В-третьих, характерно, что змей обращается к именно женщине. С одной стороны, более тесная связь мужчины с властью в классической метафизической традиции, действительно, ослепляет его перед лицом всего, что ей противостоит и искушает; из этого положения знание действительного и невыгодно, и непривлекательно. С другой стороны, женщина более интенсивно включена в циклы мира и его темпоральности рождающихся, рождающих и смертных, и для метафизической картины мира это оказывается важным: её эпистемическая привилегия делает для неё знание действительности земных и более желательным, и более доступным.
В-четвёртых (и это очевидно лишь с момента появления теории эволюции), змей — рептилия, а значит, в некотором смысле предок человека; то есть буквально некто, кого с куда большим основанием следовало бы назвать его родителем, нежели метафизического бога. Тем менее странным выглядит то, что этот подлинный родитель обеспокоен судьбой своих детей и их со-бытием с другими земными: призывая знать, змей побуждает постигнуть темпоральность человеческого именно как земного, и потому неповторимо своеобразного, но при этом состоящего в содружестве с другими — за пределами вечности и утратив место избранного раба Божия ради солидарности всех земных.
Как мы помним, всё последующее складывается ещё более драматично, чем следовало ожидать: не вняв этой части побуждения, человек всё равно не решается принять сторону земных и подлинно (за пределами власти) знать: вместо этого он начинает разрываться между проклятием грехопадения и попытками вернуться и вымолить прощение — через воссоздание метафизического образа мира на протяжение всей истории.
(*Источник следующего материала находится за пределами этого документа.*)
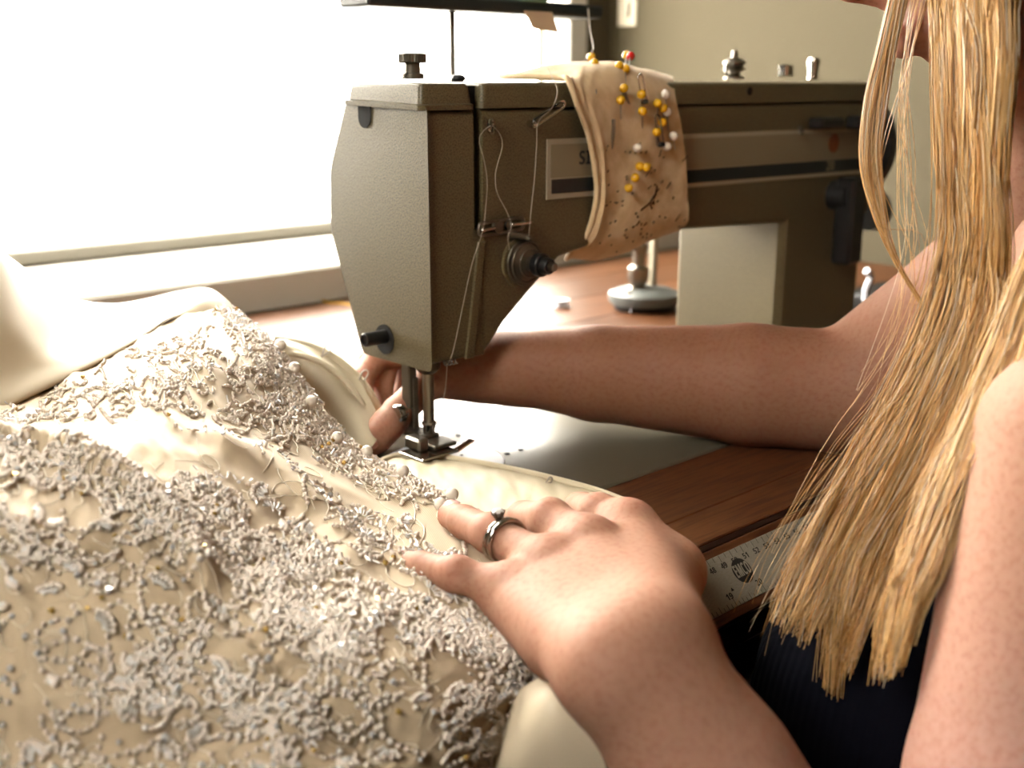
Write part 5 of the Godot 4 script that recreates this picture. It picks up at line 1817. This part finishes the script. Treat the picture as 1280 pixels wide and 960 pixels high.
	b.append_array(legs)
	net(body, b, 0.012, func(q): return skin_tone(q, []))
	part("body", body.mesh(), M.skin, t)
	# ---- clothes
	var o := Org.new()
	var grown := []
	for q in trunk: grown.append([q[0], q[1], q[2] + 0.005, q[3] + 0.005, q[4]])
	grown.append([Ch + V(-0.02, 0.10, 0.05), Nb + V(-0.06, -0.045, 0.035), 0.050, 0.038, 0.03])
	net(o, grown, 0.008)
	part("tank_top", o.mesh(), M.top, t)
	o = Org.new()
	grown = [[Pv, Pv + V(0, 0.02, 0), 0.134, 0.13, 0.04]]
	for q in legs: grown.append([q[0], q[1], q[2] + 0.008, q[3] + 0.008, q[4]])
	net(o, grown, 0.014)
	part("trousers", o.mesh(), M.trousers, t)
	# ---- nails and eyes
	nail("fingernail", rg[3] + up * 0.0076 + (rg[3] - rg[2]).normalized() * 0.001, rg[3] - rg[2], up + V(-0.2, 0, 0), 0.0054, 0.0064, t)
	nail("fingernail", pk[3] + up * 0.0065 + (pk[3] - pk[2]).normalized() * 0.0005, pk[3] - pk[2], up + V(-0.2, 0, 0), 0.0046, 0.0056, t)
	nail("fingernail", rt[3] + V(-0.62, 0.42, 0.60).normalized() * 0.0097, rt[3] - rt[2], V(-0.62, 0.42, 0.60), 0.0066, 0.0082, t)
	for e in [-1.0, 1.0]:
		var eb := MB.new()
		eb.ball(hd.call(0.0800, -0.004, 0.031 * e), 0.0130, 16)
		part("eye", eb, M.eye, t)
	hair(t)


func lock(o: Org, P: Array, R: Array, n: int, loose := 1.0, thick := 0.00042):
	var rad := []
	for r in R: rad.append(V(r, 0, 0))
	var side = (P[1] - P[0]).cross(V(0.68, 0, -0.73)).normalized()
	for k in n:
		var a := rng.randf() * TAU
		var q := sqrt(rng.randf())
		var end := rng.randf_range(0.86, 1.0) if rng.randf() < 0.62 else rng.randf_range(0.55, 0.92)
		var ph := rng.randf() * TAU
		var wob := rng.randf_range(0.0002, 0.0012) * loose
		var pts := []
		var m := 22
		for j in m + 1:
			var t := end * j / m
			var r := spline(rad, t).x
			var c := spline(P, t)
			c += side * cos(a + t * 0.8) * q * r + V(0.68, 0.1, -0.73) * sin(a + t * 0.8) * q * r * 0.8
			c += side * sin(ph + t * 9.0) * wob * (0.3 + t * 2.0)
			pts.append(c)
		var s := rng.randf()
		var col := V(0.84, 0.45, 0.13).lerp(V(1.0, 0.74, 0.38), s)
		if rng.randf() < 0.22: col = V(0.50, 0.245, 0.07)
		if rng.randf() < 0.10: col = V(1.0, 0.90, 0.70)
		cord(o, pts, thick * rng.randf_range(0.75, 1.2), thick * 0.4, Color(col.x * 0.78, col.y * 0.71, col.z * 0.62), 3)


func hair(t: Node3D):
	rng.seed = 99
	var o := Org.new()
	# the strand falling before the face
	lock(o, [V(0.08,0.3232,0.2872), V(0.0714,0.2967,0.289), V(0.0604,0.2663,0.2899), V(0.0506,0.2398,0.2906), V(0.0435,0.2132,0.2937), V(0.0423,0.1897,0.3012), V(0.0451,0.1669,0.3121), V(0.0505,0.1464,0.3247), V(0.0561,0.1297,0.3361), V(0.0586,0.1184,0.3426)], [0.005, 0.0048, 0.0046, 0.0046, 0.0036, 0.0018, 0.0011, 0.0010, 0.0008, 0.0006], 80, 0.5)
	lock(o, [V(0.0786,0.3229,0.2888), V(0.0703,0.2965,0.2908), V(0.0602,0.2663,0.2925), V(0.0519,0.2398,0.2946), V(0.046,0.2171,0.2974), V(0.0439,0.1944,0.3038), V(0.043,0.1755,0.3099), V(0.0447,0.1597,0.3173)], [0.004, 0.0034, 0.003, 0.003, 0.0024, 0.0014, 0.0009, 0.0005], 40, 0.6)
	# the curtain at her left cheek, sweeping forward over the shoulder
	var A := [V(0.0958,0.3308,0.2991), V(0.0755,0.2958,0.3072), V(0.0643,0.2585,0.3176), V(0.0584,0.2142,0.3284), V(0.0565,0.1766,0.3333), V(0.0494,0.1421,0.3324), V(0.0318,0.1083,0.3285), V(0.0082,0.0798,0.3241), V(-0.0198,0.0537,0.3218), V(-0.0399,0.0284,0.3194), V(-0.055,0.009,0.3196)]
	var B := [V(0.0736,0.3235,0.3518), V(0.0475,0.2916,0.3534), V(0.0398,0.2578,0.3587), V(0.0369,0.2169,0.364), V(0.0351,0.1821,0.368), V(0.0328,0.15,0.3706), V(0.0191,0.1187,0.3694), V(-0.0018,0.089,0.3679), V(-0.023,0.0598,0.3661), V(-0.0438,0.0313,0.3643), V(-0.0618,0.0001,0.366)]
	for k in 46:
		var f := (k + rng.randf()) / 46.0
		var P := []
		var drift := rng.randf_range(-0.05, 0.05)
		for j in A.size():
			var q: Vector3 = A[j].lerp(B[j], clampf(f + drift * j / 10.0, -0.03, 1.03))
			P.append(q + V(0.68, 0, -0.73) * rng.randfn(0, 0.006) * 0.7 + V(0, 1, 0) * rng.randfn(0, 0.0015))
		if f > 0.5 and f < 0.8: P[10] = P[10] + V(0.004, -0.018, 0.004)
		lock(o, P, [0.008, 0.0062, 0.0058, 0.0056, 0.0056, 0.0056, 0.0054, 0.0044, 0.0034, 0.0024, 0.0010], 42)
	# the fall from behind the shoulder
	var g := V(-0.42, -0.56, -0.715).normalized()
	var h := (Vector3.UP - g * g.y).normalized()
	var s := g.cross(h)
	var O := V(0.082,0.2964,0.2494) - g * 0.112 + h * 0.024
	var Cc := [V(0.0838,0.2648,0.3828), V(0.0532,0.2274,0.3823), V(0.0363,0.1975,0.3847), V(0.0194,0.1699,0.3862), V(0.0008,0.1429,0.3859), V(-0.0193,0.1148,0.3846), V(-0.0344,0.0856,0.3812), V(-0.0498,0.0605,0.379), V(-0.0622,0.0356,0.3795), V(-0.0727,0.0072,0.3816)]
	var Dd := [V(0.0714,0.2344,0.4108), V(0.042,0.2023,0.4094), V(0.0222,0.1772,0.4073), V(0.0017,0.1526,0.4044), V(-0.0145,0.1317,0.404), V(-0.0307,0.1128,0.403), V(-0.0442,0.088,0.3996), V(-0.0565,0.0647,0.3967), V(-0.066,0.0461,0.3947), V(-0.0747,0.0244,0.3946)]
	for k in 26:
		var f := (k + rng.randf()) / 26.0
		var P := []
		for j in Cc.size():
			if j == 0: P.append(O - g * (0.03 + 0.05 * f) - h * (0.0 + 0.04 * f) - s * (0.088 - 0.02 * f))
			P.append(Cc[j].lerp(Dd[j], f) + V(0.68, 0, -0.73) * rng.randfn(0, 0.004))
		lock(o, P, [0.008, 0.008, 0.0066, 0.0060, 0.0056, 0.0052, 0.0046, 0.0040, 0.0034, 0.0026, 0.0010], 32)
	# the back of the head, down to the nape
	for k in 44:
		var a := PI * (k + 0.5) / 44.0
		var d := g * -sin(a) + s * cos(a)
		lock(o, [O + h * 0.128 - g * 0.02 + d * 0.02, O + h * 0.105 + d * 0.066 - g * 0.012, O + h * 0.045 + d * 0.101 - g * 0.012, O - h * 0.03 + d * 0.096 - g * 0.012, O - h * 0.05 + d * 0.086 - g * 0.03 + V(0, -0.05, 0), O - h * 0.05 + d * 0.074 - g * 0.035 + V(0, -0.13, 0)], [0.006, 0.008, 0.009, 0.009, 0.008, 0.003], 26)
	# single hairs that stray
	for k in 120:
		var x0 := rng.randf_range(0.0, 1.0)
		var P := []
		var out := rng.randfn(0.0, 0.013)
		for j in A.size():
			var w := pow(j / 10.0, 0.6)
			P.append(A[j].lerp(B[j], x0 * 0.9) + V(-0.7325, 0, -0.68) * (absf(out) * w * (1.0 if x0 < 0.5 else -0.4)) + V(0, 1, 0) * rng.randfn(0, 0.003))
		lock(o, P, [0.001, 0.001, 0.001, 0.001], 1, 2.0, 0.00024)
	for k in 14:
		var P := []
		var x := rng.randf_range(1095, 1170)
		var q0 := V(0.0808,0.3118,0.2921).lerp(V(0.0808,0.3107,0.3066), rng.randf())
		P = [q0, q0.lerp(V(0.0707,0.2434,0.2937), 0.6 + rng.randf() * 0.4), V(0.0644,0.2009,0.3034) + V(rng.randfn(0, 0.012), rng.randfn(0, 0.01), 0), V(0.0487,0.1525,0.3209) + V(rng.randfn(0, 0.012), rng.randfn(0, 0.01), 0), V(0.0159,0.0933,0.3192) + V(rng.randfn(0, 0.014), rng.randfn(0, 0.014), 0)]
		lock(o, P, [0.002, 0.001, 0.001], 1, 2.0, 0.00022)
	# cap of hair over the crown
	for k in 60:
		var f := k / 60.0
		var P := []
		var y := lerpf(0.078, -0.098, f)
		for e in [0.0, 0.35, 0.7, 1.0]:
			var a: float = lerpf(0.0, 1.75, e)
			P.append(O - g * 0.012 + h * 0.035 + g * y * 0.95 * cos(a * 0.55) + h * cos(a) * 0.098 * sqrt(maxf(0.1, 1.0 - pow(y / 0.105, 2.0))) - s * sin(a) * 0.090)
		P.append(A[1].lerp(B[1], f))
		lock(o, P, [0.006, 0.007, 0.007, 0.006], 16)
		var Q := []
		for q in P.slice(0, 4): Q.append(q - (q - O).dot(-s) * -s * 2.0)
		Q.append(O + s * 0.085 - h * 0.16 - g * 0.06 * f)
		lock(o, Q, [0.006, 0.007, 0.007, 0.006], 12)
	var hm := part("hair", o.mesh(), M.hair, t, "long straight blond hair")
	hm.set_meta("kind", "stuff")


func rings():
	var a := V(-0.1393,0.044,0.2587)
	var c := V(-0.1341,0.042,0.2145)
	var ax := (c - a).normalized()
	var up := V(-0.1, 1.0, 0.15)
	up = (up - ax * up.dot(ax)).normalized()
	var sd := ax.cross(up)
	var eng := a.lerp(c, 0.80)
	var wed := a.lerp(c, 0.70)
	var t := thing("engagement_ring", "silver engagement ring with a round raised diamond, nearer the fingertip on the ring finger", "ring", eng, "rings on the near hand")
	var b := MB.new()
	b.ring(eng, ax + up * 0.12, 0.0102, 0.0011, 48, 10)
	part("band", b, M.chrome, t)
	var top := eng + up * 0.0112 + ax * 0.001
	b = MB.new()
	b.lathe(top, up, [V2(0.0006, 0), V2(0.0031, 0.0026), V2(0.0031, 0.0030), V2(0.0018, 0.0041)], 10)
	part("diamond", b, M.crystal, t)
	b = MB.new()
	for k in 6:
		var d := ax * cos(TAU * k / 6.0) + sd * sin(TAU * k / 6.0)
		b.tube([top - up * 0.0014 + d * 0.0007, top + up * 0.0018 + d * 0.0029, top + up * 0.0034 + d * 0.0030], 0.0005, 6)
	part("prong", b, M.steel, t)
	var w := thing("wedding_band", "plain polished silver band next to the knuckle on the ring finger", "ring", wed, "rings on the near hand")
	b = MB.new()
	b.ring(wed, ax, 0.0104, 0.0013, 48, 10)
	part("band", b, M.chrome, w)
Похоже, отчасти именно из этой эпистемической “разорванности” рождаются и хищные империи, и опустошительный капитализм, и в целом циничный разум.
Так, если бог и его misterium становятся субстанцией империй, безжалостных и ко всем земным, и к человеку как части их федерации, змей — их главный антагонист и враг. Как и все враги власти, он становится объектом её клеветы, насмешек и ложных репрезентаций; из него божественный Левиафан варит себе змеиное вино, чтобы опьянять им новых и новых обречённых на то, чтобы никогда подлинно не войти ни в одно из царств и рабски провести на коленях свою невозможную вечность.
В век глобальных акратических ревизий метафизических инерций стоит учесть и эту; время исчезновения тысяч животных видов, разрушения живых пространств мира и огромности человеческого горя — запоздалая, но всё же истинностно необходимая точка для перезагрузки многих ключевых тропов власти. Не забудем здесь и змея.